Buffer sizing is also a pitfall. A buffer that is too small causes the producer to block frequently, reducing throughput. A buffer that is too large consumes memory and increases latency. If the consumer stalls, a large buffer fills up and the producer keeps sending until memory runs out.
Error handling in streams requires care. You cannot return an error from a goroutine directly. You must send the error on a channel or use context cancellation. If you use an error channel, you need a way to propagate the error through the pipeline. This adds complexity. Context cancellation is often simpler. Cancel the context when an error occurs, and have all stages check the context.
The worst goroutine bug is the one that never logs.
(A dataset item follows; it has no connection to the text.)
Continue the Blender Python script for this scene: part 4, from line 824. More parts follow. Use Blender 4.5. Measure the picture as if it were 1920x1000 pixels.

Always add logging or metrics to detect stalls and leaks.
Decision: when to use streams vs alternatives
Use a buffered channel when you need to decouple producer and consumer rates and allow a small amount of data to accumulate. Use an unbuffered channel when you want strict synchronization: the producer must wait for the consumer to be ready for every single value. Use a worker pool with a job channel when you have bounded concurrency requirements and need to limit the number of simultaneous operations. Use context.Context with your stream when the operation can be cancelled by a timeout, a client disconnect, or a parent request. Use a select statement when a goroutine needs to react to multiple channels or a cancellation signal without blocking on just one. Use plain sequential code when you don't need concurrency: the simplest thing that works is usually the right thing.